The Ages of …. Well, Anyone … Game

Shakespeare clearly states that Juliet is 13 years old (while leaving us to guess about the age of Romeo). He less clearly states that Hamlet is 30, although he could also be 16. I’m sure there are other examples, but those are the ones that come readily to mind.
So, here’s the game. Pick a character, ideally one whose age is not spelled out in the text :), and then pick *2* different ages for that character, and tell how the story might play out differently.
This idea came up over in the Othello’s Ancient thread regarding Iago’s age. On the one hand Iago could be a seasoned old soldier, roughly the same age/experience as Othello, who would make a fairly obvious case for Iago being a jealous rival of Othello’s success. *OR* Iago could be a much younger, minor officer – someone who Othello barely gives the time of day to. That is, until Iago has the chance to say “Welll, I didn’t want to say anything, buttttt…..” and Othello suddenly cozies up to Iago as his new best friend, the new best friend that is that will spy on Desdemona for him. This would explain why Iago so easily blindsides Othello, since he’s hardly on Othello’s radar until it all goes down on stage.
Got the idea? Ok, who’s got one? We do NOT have to dig in and say “Well, yeah, no, according to historical fact that would never have happened….” It’s just supposed to be fun. Pretend you’re the director and for a given actor you’ve got to decide between casting someone of age X or age Y. Which do you pick, and how does that alter the vision?
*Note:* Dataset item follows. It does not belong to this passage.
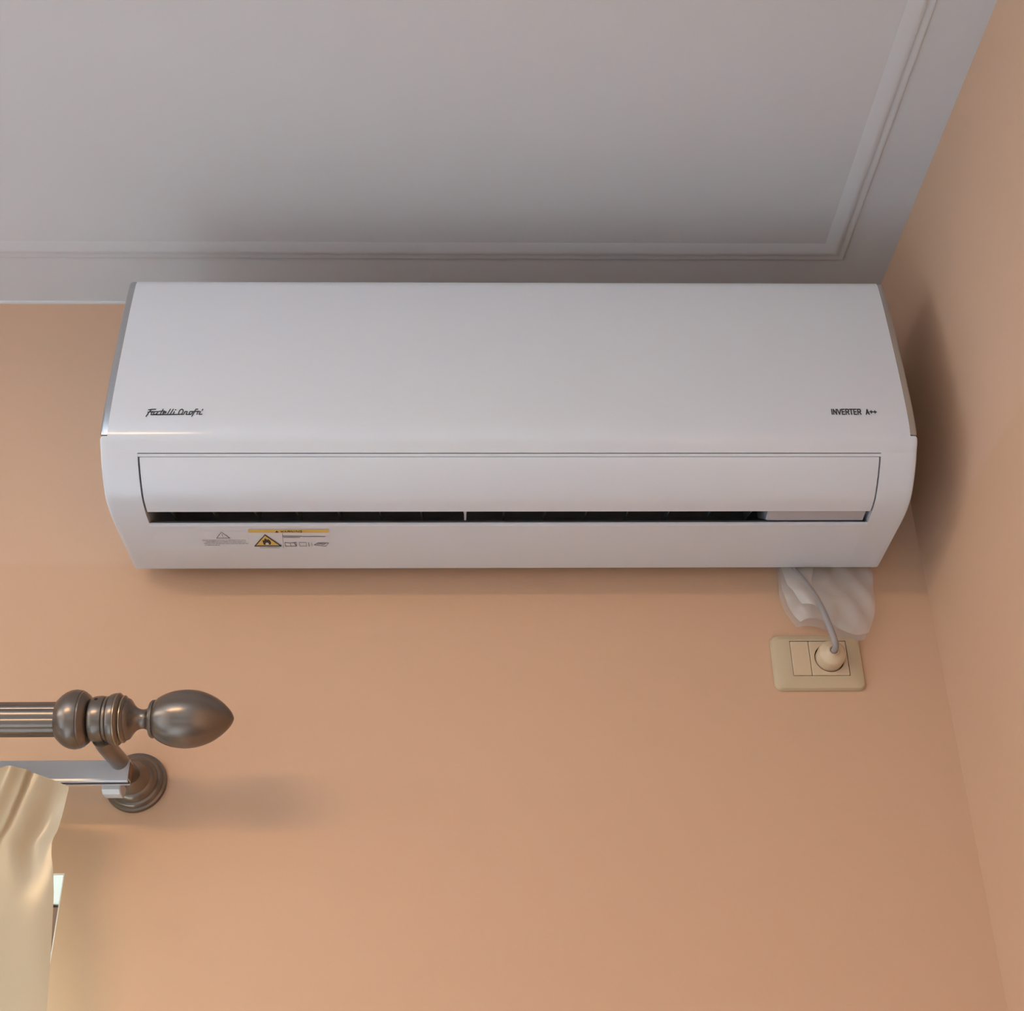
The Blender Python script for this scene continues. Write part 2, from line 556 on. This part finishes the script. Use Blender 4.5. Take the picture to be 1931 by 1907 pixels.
# bottom pan behind the outlet, its front lip a small raised bead
bm = bmesh.new()
pan = [(.1390, .7632), (.1386, .7610), (.1368, .7601), (.1334, .7601), (.1318, .7620), (.1300, .7616),
       (.032, .7586), (.0275, .7592), (.0250, .7620), (.0240, .795), (.040, .795), (.134, .768)]
prism(bm, pan, [(-FX, 0), (FX, 0)])
finish('bottom_pan', bm, M['plastic'], ac, smooth=28)

# front panel, a 4 mm shell
inner = [(d - .0040, z - .002) for d, z in fo[3:-3]]
panel = fo + [(.2225, .8092)] + list(reversed(inner)) + [(.196, 1.060)]
bm = bmesh.new()
rr = .0015
prism(bm, panel, [(-.4660, 0), (.4660, 0)])
finish('front_panel', bm, M['plastic'], ac, smooth=28)

# silver side strips
for sgn in (-1, 1):
    so = [p for p in fo if p[1] >= 0.8262 and p[0] > .2135]
    so = [(d - .0006, z) for d, z in so]
    so += [(so[-1][0] - .0008, .8242), (so[-1][0] - .0045, .8236)]
    sp = so + [(d - .009, z) for d, z in reversed(so[:-2])]
    bm = bmesh.new()
    r2 = .0026
    prism(bm, sp, [(sgn * .4661, 0), (sgn * .4690, 0), (sgn * .4720, 0), (sgn * .4738, r2 * .3), (sgn * .4748, r2)])
    finish('side_strip', bm, M['silver'], ac, smooth=40)

# flap
fl = smooth_curve([(.2238, .8026), (.218, .796), (.200, .781), (.182, .770), (.1625, .7649)], 5)
fin = [(d - .0045, z + .0045) for d, z in fl]
flap_poly = [(d + .0002, z) for d, z in fl] + list(reversed(fin))
bm = bmesh.new()
prism(bm, flap_poly, [(-.4300, .0008), (-.4293, 0), (.4297, 0), (.4304, .0008)])
finish('air_flap', bm, M['plastic'], ac, smooth=40)

# outlet duct: dark trough seen through the slot
bm = bmesh.new()
dp = [(.1335, .7690), (.040, .7955), (.034, .83), (.05, .862), (.20, .862), (.212, .83), (.2135, .8085)]
r0 = [bm.verts.new(V(-FX + .0005, d, z)) for d, z in dp]
r1 = [bm.verts.new(V(FX - .0005, d, z)) for d, z in dp]
for i in range(len(dp) - 1):
    bm.faces.new((r0[i], r0[i + 1], r1[i + 1], r1[i]))
finish('outlet_duct', bm, M['dark'], ac, smooth=None)
# vertical louvers in the duct
lm = None
for i in range(15):
    x = -.408 + i * .050
    if abs(x + .055) < .01:
        continue
    if lm is None:
        bm = bmesh.new()
        lv = [(.158, .7790), (.142, .7770), (.100, .7880), (.100, .81), (.158, .81)]
        prism(bm, lv, [(-.001, 0), (.001, 0)])
        lm = finish('louver', bm, M['dark2'], ac, smooth=None)
        base_loc = lm.location.copy()
        lm.location = base_loc + Vector((x, 0, 0))
    else:
        o = lm.copy(); col.objects.link(o); o.parent = ac
        o.location = base_loc + Vector((x, 0, 0))
bm = bmesh.new()
prism(bm, [(.1600, .7668), (.1545, .7672), (.12, .79), (.12, .81), (.160, .81)], [(-.0565, 0), (-.0530, 0)])
prism(bm, [(.1545, .7690), (.1385, .7668), (.11, .79), (.12, .80)], [(-.0560, 0), (-.0535, 0)])
finish('flap_support', bm, M['plastic_grey'], ac, smooth=None)
bm = bmesh.new()
prism(bm, [(.1605, .7680), (.1395, .7656), (.10, .79), (.10, .84), (.17, .84)], [(.3085, .0015), (.3100, 0), (.4262, 0)])
finish('motor_cover', bm, M['plastic_grey'], ac, smooth=None)


def front_depth(z):
    for (d0, z0), (d1, z1) in zip(fo[:-1], fo[1:]):
        if z1 <= z <= z0:
            return d0 + (d1 - d0) * (z0 - z) / (z0 - z1)
    return .2425


# maker's script lettering, lower left of the panel (stroke units: 11.36 per 0.613 mm)
def logo_place(u, v, lift):
    x = -.3592 + (250 + u / 11.36 - 382) * .000613
    z = .8533 - (740 + v / 11.36 - 777) * .00075
    return V(x, front_depth(z) + .0004 * lift, z)

strokes = [
    [(332, 374), (400, 364), (488, 362)],                                   # F top
    [(392, 372), (345, 430), (300, 512)], [(325, 424), (425, 410)],         # F stem and bar
    [(425, 410), (405, 445), (398, 472)], [(418, 424), (455, 408)],         # r
    [(530, 412), (480, 412), (452, 440), (455, 470), (500, 470), (528, 440), (545, 410), (522, 450), (520, 472)],  # a
    [(645, 360), (610, 430), (596, 474)], [(565, 406), (678, 400)],         # t
    [(650, 446), (712, 436), (712, 414), (680, 410), (652, 436), (655, 470)],   # e
    [(800, 360), (765, 430), (748, 472)], [(862, 360), (826, 430), (806, 472)],  # l l
    [(895, 412), (876, 450), (868, 472)], [(905, 374), (920, 374)],         # i
    [(410, 476), (600, 474), (800, 472), (1092, 468)],                      # running base line
    [(985, 466), (990, 420), (1012, 375), (1045, 360), (1078, 378), (1078, 420), (1050, 466)],  # O
    [(1100, 466), (1118, 412)], [(1112, 424), (1140, 406), (1168, 412), (1150, 468)],  # n
    [(1150, 470), (1235, 470)],
    [(1226, 466), (1212, 440), (1230, 410), (1275, 408), (1280, 440), (1250, 468)],  # o
    [(1388, 360), (1350, 360), (1328, 400), (1300, 460), (1276, 508)], [(1270, 412), (1400, 404)],  # f
    [(1402, 404), (1388, 440), (1384, 470)], [(1393, 424), (1412, 406), (1432, 408)],    # r
    [(1430, 468), (1490, 466)], [(1455, 412), (1436, 440), (1428, 466)], [(1498, 362), (1482, 384)],  # i
]
bm = bmesh.new()
for s in strokes:
    ribbon(bm, s, 22.0, logo_place)
lo = finish('script_lettering', bm, M['ink'], ac, smooth=None)
lo['label'] = 'black script lettering'


def inv_place(u, v, lift):
    x = .3760 + (1540 + u / 12.87 - 1567) * .000628
    z = .8546 - (750 + v / 12.87 - 776) * .00075
    return V(x, front_depth(z) + .0004 * lift, z)

GL = {
    'I': [[(.5, 0), (.5, 1)]],
    'N': [[(.1, 1), (.1, 0), (.9, 1), (.9, 0)]],
    'V': [[(.05, 0), (.5, 1), (.95, 0)]],
    'E': [[(.9, 0), (.12, 0), (.12, 1), (.9, 1)], [(.12, .5), (.8, .5)]],
    'R': [[(.12, 1), (.12, 0), (.75, 0), (.9, .14), (.9, .4), (.75, .52), (.12, .52)], [(.5, .52), (.95, 1)]],
    'T': [[(.02, 0), (.98, 0)], [(.5, 0), (.5, 1)]],
    'A': [[(.05, 1), (.5, 0), (.95, 1)], [(.2, .68), (.8, .68)]],
    '+': [[(.05, .5), (.95, .5)], [(.5, .1), (.5, .9)]],
    'W': [[(0, 0), (.25, 1), (.5, .2), (.75, 1), (1, 0)]],
    'G': [[(.9, .15), (.7, 0), (.3, 0), (.1, .2), (.1, .8), (.3, 1), (.9, 1), (.9, .55), (.55, .55)]],
}


def letter(bm, ch, x0, x1, y0, y1, w, place):
    for s in GL[ch]:
        ribbon(bm, [(x0 + (x1 - x0) * a, y0 + (y1 - y0) * b) for a, b in s], w, place)

bm = bmesh.new()
x = 352
for ch, wd in zip('INVERTER', (34, 88, 92, 78, 84, 84, 78, 86)):
    letter(bm, ch, x, x + wd, 282, 402, 27, inv_place)
    x += wd + 14
letter(bm, 'A', 1192, 1268, 285, 402, 28, inv_place)
letter(bm, '+', 1285, 1365, 305, 380, 26, inv_place)
letter(bm, '+', 1375, 1452, 308, 383, 26, inv_place)
lo = finish('model_lettering', bm, M['ink'], ac, smooth=None)
lo['label'] = 'black capital lettering'


# stickers on the underside; print units u to the right, v towards the wall
def st_place(u, v, lift):
    v -= 1000
    dep = .1243 - v * .001275
    x = -.3167 + (u - 468) * .00064 - v * .00019
    z = .7585 + (dep - .030) * (.7616 - .7585) / .100
    return V(x, dep, z - .00025 * lift)

# left sticker: outline triangle and lines of fine print
bm = bmesh.new()
patch(bm, [(379, 1001), (465, 1001), (471, 1030), (385, 1030)], st_place, 1)
stk = finish('notice_sticker', bm, M['sticker'], ac, smooth=None)
bm = bmesh.new()
tri = [(417.5, 1003.3), (433.4, 1014.2), (408.2, 1014.4), (417.5, 1003.3)]
ribbon(bm, tri, 1.15, lambda u, v, l: st_place(u, v, 2))
ribbon(bm, [(418.5, 1006.5), (419.8, 1010.2)], 1.1, lambda u, v, l: st_place(u, v, 2))
ribbon(bm, [(420.6, 1011.9), (420.8, 1012.3)], 1.1, lambda u, v, l: st_place(u, v, 2))
for y, xa, xb in ((1018.4, 381, 463), (1021.4, 388, 466), (1024.6, 384, 468), (1027.6, 385, 416)):
    x = xa
    while x < xb - 1.5:
        wl = min(random.uniform(3, 9), xb - x)
        ribbon(bm, [(x, y), (x + wl, y)], random.uniform(.7, 1.05), lambda u, v, l: st_place(u, v, 2))
        x += wl + 1.4
finish('fine_print', bm, M['greyink'], stk, smooth=None)

# right sticker: yellow bar, flame triangle, fine print and pictograms
bm = bmesh.new()
patch(bm, [(467, 997.8), (620, 997.8), (626, 1034), (474, 1034)], st_place, 1)
stk2 = finish('warning_sticker', bm, M['sticker'], ac, smooth=None)
bm = bmesh.new()
patch(bm, [(468, 998.4), (619, 998.4), (619.8, 1004.4), (468.8, 1004.4)], st_place, 2)
finish('yellow_bar', bm, M['yellow'], stk2, smooth=None)
bm = bmesh.new()
patch(bm, [(499.4, 1009.6), (528.6, 1028.6), (483.4, 1028.6)], st_place, 2)
finish('yellow_triangle', bm, M['yellow'], stk2, smooth=None)
P3 = lambda u, v, l: st_place(u, v, 3)
bm = bmesh.new()
ribbon(bm, [(499.6, 1008.2), (531.0, 1029.2), (480.8, 1029.2), (499.6, 1008.2)], 1.9, P3)
patch(bm, [(521.7, 1000), (525.8, 1003.8), (518.4, 1003.8)], st_place, 3)
x = 529.5
for ch in 'WARNING':
    wd = 2.6 if ch == 'I' else 5.2
    letter(bm, ch, x, x + wd, 1000.2, 1003.4, .8, P3)
    x += wd + 1.0
# flame
fire = [(370 + a / 7.15, 985 + b / 7.15) for a, b in
        ((900, 262), (896, 236), (914, 245), (928, 208), (956, 232), (974, 224), (1000, 245), (1014, 275), (1002, 298),
         (985, 298), (978, 272), (950, 265), (935, 280), (940, 298), (915, 298), (906, 282))]
patch(bm, fire, st_place, 3)
ribbon(bm, [(532.4, 1005), (535.8, 1033)], .5, P3)
finish('warning_print', bm, M['ink'], stk2, smooth=None)
bm = bmesh.new()
patch(bm, [(370 + a / 7.15, 985 + b / 7.15) for a, b in ((950, 268), (974, 274), (984, 296), (941, 296), (937, 281))], st_place, 3)
finish('flame_core', bm, M['white'], stk2, smooth=None)
bm = bmesh.new()
for y, xa, xb in ((1010.6, 533.8, 570), (1012.8, 535.0, 568), (1011.4, 571.0, 614)):
    x = xa
    while x < xb - 1.5:
        wl = min(random.uniform(4, 10), xb - x)
        ribbon(bm, [(x, y), (x + wl, y)], 1.1, P3)
        x += wl + 1.0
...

4 thoughts on “The Ages of …. Well, Anyone … Game

  1. I'm game.

    Prince Escalus in Romeo and Juliet.

    Play him at, say, 21. He's a young man, the feud is problem he's inherited from the previous administration, and he's decided to crack down on it. He's impulsive, passionate, and contending with a problem created by his elders. In short, not that different from the title characters.

    Now, say the Prince is in his mid-forties to mid-fifties. Now he's part of the establishment, someone who's been dealing with the feud all his life, and is ratcheting up the penalty out of exasperation. Now he seems more culpable at the end of the play, because he's a member of the older generation who knows how wrong the feud is but has failed to quench it.

  2. Well, the first one that springs to mind isn't strictly my idea: Beatrice.

    Do you play her equal in age to Hero, just with a lot of feistiness? In which case, you can really explore the parallels, and maybe some resentment over the fact that Hero is higher in status through being the daughter of the household. Or do you play her as a significantly older cousin? If you do, you can play in that Beatrice and Benedick have a LOOOOONG history together, maybe sneak in some frustration and concern that this could be the aging Beatrice's last chance at love.

    I'll come back if I think of anyone myself! 🙂

  3. I like it, Alexi. I think I've seen the latter played most often. Trying to remember if I've seen a young prince. Although it clearly makes sense – he's supposed to be in charge, he tries to be in charge, he just fails at it.

  4. It's actually great you started off with Prince Escalus, because that was the problem I encountered a bit ago playing him. I'm used to playing charaters older than myself, so when the director cast an age appropriate R&J, I was a bit surprised (a 14 year old Juliet, 16 year old Romeo, I think the oldest member of the cast was Montague, at 50) I was suddenly faced with the problem of playing the Prince at 22. In short, to really get the character, I revisited Henry IV, both 1 and 2, and then read through Machiavelli's The Prince. This led to me making a character that had some interest in maintaining strife, so the houses could not unite against him, but having some difficulty controlling the situation, which led to the ratcheting up of penalties through frustration. It was also fun because that allowed the Prince to let everyone "have it" in the final scene, not quite losing his top, but close. It allowed me to show both the control as head of state, and as a young man still trying to control his temper.